While Trump is planning on arming troops to protect any border patrol agents being assaulted by violent immigrants, Politico is reporting all 5,800 troops who were rushed to the southwest border amid Trump’s warnings of an invasion before the midterm election will be home for Christmas.
Army Lt. Gen. Jeffrey Buchanan said in an interview Monday: “Our end date right now is 15 December, and I’ve got no indications from anybody that we’ll go beyond that.”
His comments resulted in three critics with military and national security experience – Gordon Adams, Lawrence Wilkerson, and Isaiah Wilson III writing in the New York Times: “The president used America’s military forces not against any real threat but as toy soldiers, with the intent of manipulating a domestic midterm election outcome, an unprecedented use of the military by a sitting president.”
In a retort to the Times article, U.S. Army North issued a brief statement on Tuesday insisting that “no specific time line for redeployment has been determined.” The whole issue of the deployment of troops to our Southern border has been questioned, and rightly so.

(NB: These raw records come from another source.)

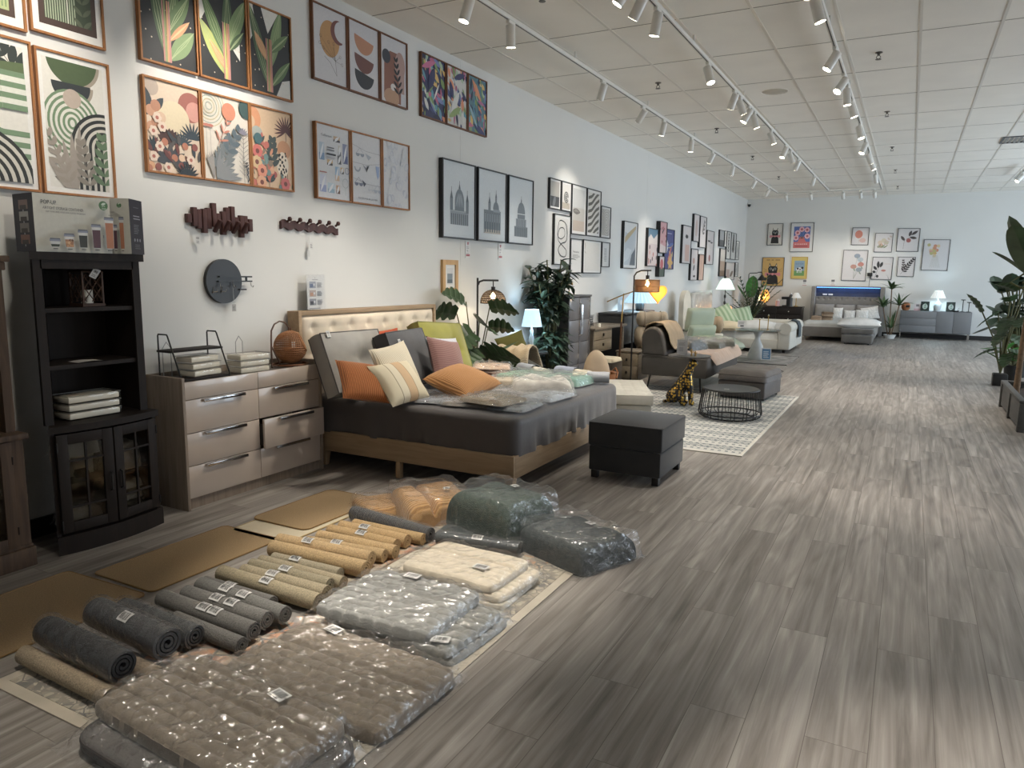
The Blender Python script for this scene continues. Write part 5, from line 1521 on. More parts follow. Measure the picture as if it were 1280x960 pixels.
# ---------------------------------------------------------------- two cartons on top of it
def product_carton(label, loc, rz, w, d, h):
    """white-fronted carton with dark ends: local -Y is the front, w wide, d deep"""
    t_ = thing('storage_carton', label, 'carton', loc, rz, 'storage container cartons')
    NAVY = '#262637'
    g = G()
    g.col = lin(NAVY)
    g.box((0, 0, h / 2), (w, d, h))
    a = Art(w, h, '#cfcdc0')
    a.text('POP-UP', 0.09, 0.825, 0.075, '#33333b', 0.20)
    a.text('AIRTIGHT STORAGE CONTAINER', 0.09, 0.735, 0.05, '#44444c', 0.54)
    a.text('KEEP YOUR DRIED FOOD AND SNACKS ORGANIZED', 0.09, 0.675, 0.026, '#55555c', 0.54)
    a.ell(0.84, 0.86, 0.062, 0.062, '#4f7f4c'); a.leaf(0.81, 0.875, 0.875, 0.905, 0.016, '#cfe0cc'); a.text('BPA', 0.815, 0.835, 0.03, '#cfe0cc', 0.05); a.text('FREE', 0.808, 0.79, 0.03, '#cfe0cc', 0.064)
    for x, hh, c, c2 in ((0.11, 0.10, '#3e4738', '#cfcdc0'), (0.29, 0.19, '#a9713e', '#7c4c2a'), (0.47, 0.27, '#3c3d36', '#cfcdc0'), (0.65, 0.38, '#5d3340', '#cfcdc0'), (0.83, 0.52, '#b5682f', '#cfcdc0')):
        b_ = 0.08
        a.poly([(x + 0.008, b_), (x + 0.112, b_), (x + 0.12, b_ + hh), (x, b_ + hh)], '#d9d9d6')
        a.poly([(x + 0.012, b_ + 0.008), (x + 0.108, b_ + 0.008), (x + 0.115, b_ + hh - 0.05), (x + 0.005, b_ + hh - 0.05)], c)
        if hh == 0.19:
            for q in range(14): a.circ(x + 0.02 + 0.08 * random.random(), b_ + 0.02 + 0.11 * random.random(), 0.015, random.choice(('#c98f52', '#6f4527', '#d8b27c')))
        a.rect(x - 0.008, b_ + hh, x + 0.128, b_ + hh + 0.035, '#8e94a6'); a.rect(x - 0.002, b_ + hh + 0.035, x + 0.122, b_ + hh + 0.055, '#5f6474')
        a.rect(x + 0.03, b_ - 0.035, x + 0.09, b_ - 0.022, '#44444c')
    a.put(g, lambda x, z, dd: (x - w / 2, -d / 2 - dd, z))
    b = Art(d, h, NAVY)                                   # right-hand end: rows of small type
    b.lines(0.28, 0.64, 0.8, 0.74, 2, '#9fa0ad', 0.4, 0.1); b.lines(0.28, 0.38, 0.7, 0.56, 6, '#83848f', 0.35)
    for i in range(3): b.circ(0.3 + 0.2 * i, 0.26, 0.05, '#9fa0ad')
    b.lines(0.3, 0.10, 0.75, 0.2, 3, '#6d6e7a', 0.35); b.rect(0.3, 0.85, 0.7, 0.862, '#6d6e7a')
    b.put(g, lambda x, z, dd: (w / 2 + dd, x - d / 2, z))
    c = Art(d, h, NAVY)                                   # left-hand end: four small pictures
    for i, q in enumerate(('#8b6f6c', '#b9b7b4', '#8d8782', '#8f5f56')):
        c.rect(0.28, 0.73 - 0.2 * i, 0.74, 0.89 - 0.2 * i, q); c.rect(0.34, 0.73 - 0.2 * i, 0.66, 0.80 - 0.2 * i, '#4a4442'); c.circ(0.5, 0.705 - 0.2 * i, 0.03, '#a9a9b2')
    c.put(g, lambda x, z, dd: (-w / 2 - dd, d / 2 - x, z))
    g.col = lin('#b7b3a6')
    g.box((0, 0, h + 0.0008), (w * 0.98, 0.03, 0.0015))
    g.build('carton_box', print_mat(), t_, sharp=0, fix=False)
    return t_
product_carton('white-fronted carton reading POP-UP AIRTIGHT STORAGE CONTAINER on the bookcase', (-3.99, 2.39, 1.586), D(90) - D(4), 0.39, 0.20, 0.29)
product_carton('second storage container carton, turned its dark end forward behind the first', (-3.945, 2.665, 1.586), D(34), 0.20, 0.18, 0.30)

# ================================================================ dresser
DRS = wood('dresser_oak', '#7a6d5f', '#95877a', 'z', 1.0, 0.55, 0.1)
GLOSS = mat('dresser_front', '#b9aca0', rough=0.22, var=0.02, coat=0.3)
t = thing('dresser', 'grey oak dresser with six glossy beige drawers and chrome handles', 'dresser', (-4.05, 3.59, 0))
ya, yb, xf = 2.97, 4.19, -3.89
for nm, y in (('side_panel', ya), ('side_panel', yb - 0.02)):
    GW(t).b2((XW + 0.013, y, 0.0), (xf + 0.012, y + 0.02, 0.845), 0.002).build(nm, DRS, t)
GW(t).b2((XW + 0.013, ya, 0.0), (XW + 0.03, yb, 0.845)).build('back_panel', DRS, t, sharp=0)
GW(t).b2((XW + 0.03, ya + 0.02, 0.79), (xf - 0.01, yb - 0.02, 0.805)).build('top_panel', mat('dark_taupe_top', '#4a423c', rough=0.4), t, sharp=0)
GW(t).b2((XW + 0.03, ya + 0.02, 0.0), (xf - 0.02, yb - 0.02, 0.06)).build('plinth', DRS, t, sharp=0)
GW(t).b2((XW + 0.03, ya + 0.02, 0.06), (xf - 0.02, yb - 0.02, 0.075)).build('bottom_panel', DRS, t, sharp=0)
ym = (ya + yb) / 2
for a, b in ((ya + 0.022, ym - 0.002), (ym + 0.002, yb - 0.022)):
    GW(t).b2((xf - 0.018, a, 0.704), (xf, b, 0.815), 0.002).build('top_rail', GLOSS, t)
GW(t).b2((XW + 0.03, ym - 0.009, 0.06), (xf - 0.03, ym + 0.009, 0.79)).build('divider', DRS, t, sharp=0)
for col_, (a, b) in enumerate(((ya + 0.022, ym - 0.002), (ym + 0.002, yb - 0.022))):
    for row, (z0, z1) in enumerate(((0.073, 0.278), (0.282, 0.488), (0.492, 0.700))):
        dx = 0.045 if (col_ == 1 and row == 1) else 0.0
        g = GW(t)
        g.b2((xf - 0.018 + dx, a, z0), (xf + dx, b, z1), 0.002)
        dr = g.build('drawer', GLOSS, t)
        g = GW(t)
        g.b2((xf - 0.30 + dx, a + 0.015, z0 + 0.02), (xf - 0.018 + dx, a + 0.027, z1 - 0.04)).b2((xf - 0.30 + dx, b - 0.027, z0 + 0.02), (xf - 0.018 + dx, b - 0.015, z1 - 0.04)).b2((xf - 0.30 + dx, a + 0.027, z0 + 0.02), (xf - 0.018 + dx, b - 0.027, z0 + 0.03))
        g.build('drawer_box', mat('drawer_inside', '#3b3733', rough=0.7), dr, sharp=0)
        c = (a + b) / 2 + (0.0 if col_ == 0 else -0.0)
        g = GW(t)
        g.b2((xf + dx, c - 0.165, z1 - 0.012), (xf + 0.026 + dx, c + 0.165, z1 - 0.003), 0.002).b2((xf + 0.018 + dx, c - 0.165, z1 - 0.022), (xf + 0.026 + dx, c + 0.165, z1 - 0.006), 0.002)
        g.build('handle', CHROME, dr)
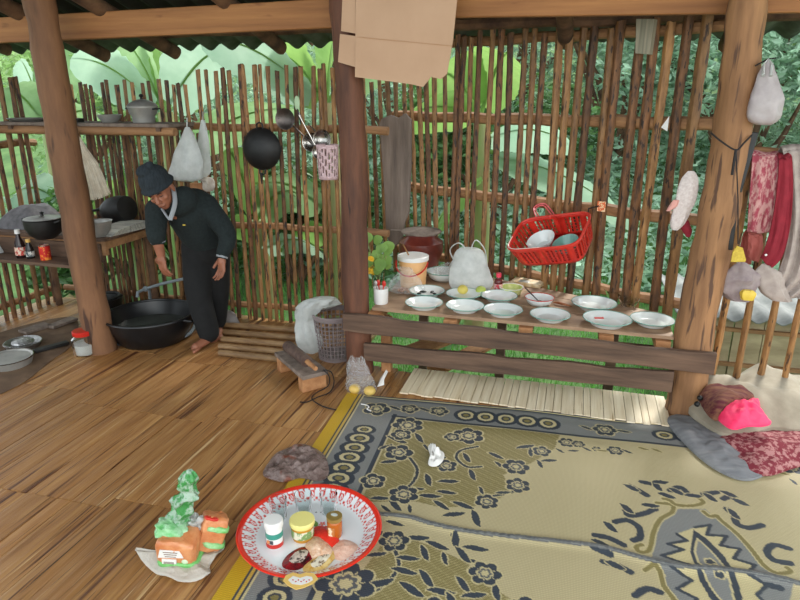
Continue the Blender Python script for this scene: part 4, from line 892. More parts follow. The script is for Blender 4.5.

Buchanan confirmed previous reports that the military had rejected a request from the Department of Homeland Security to use troops to back up border agents in the event of a violent confrontation. “That is a law enforcement task, and the secretary of Defense does not have the authority to approve that inside the homeland,” Buchanan said.
Trump’s Force Protection Mandate
President Trump is now expected to give troops on the border the authority to protect Customs and Border Protection personnel if they are attacked by migrants crossing into the country.
The directive from Trump will stipulate that any use of force by the troops must be “proportional.” DHS Secretary Kirstjen Nielsen reportedly has asked Trump to allow for armed troops to protect border agents, perhaps because she has been on the President’s “Short List.” Trump is ready to fire Nielsen because he says she is not “tough enough” in implementing his immigration agenda.
“As Secretary Nielsen has said, we will not allow our frontline personnel to be in harm’s way. We will do everything we can to protect those who defend our nation’s sovereignty and secure our border. We appreciate the Department of Defense stepping in to assist the Department of Homeland Security as needed,” said DHS spokeswoman Katie Waldman.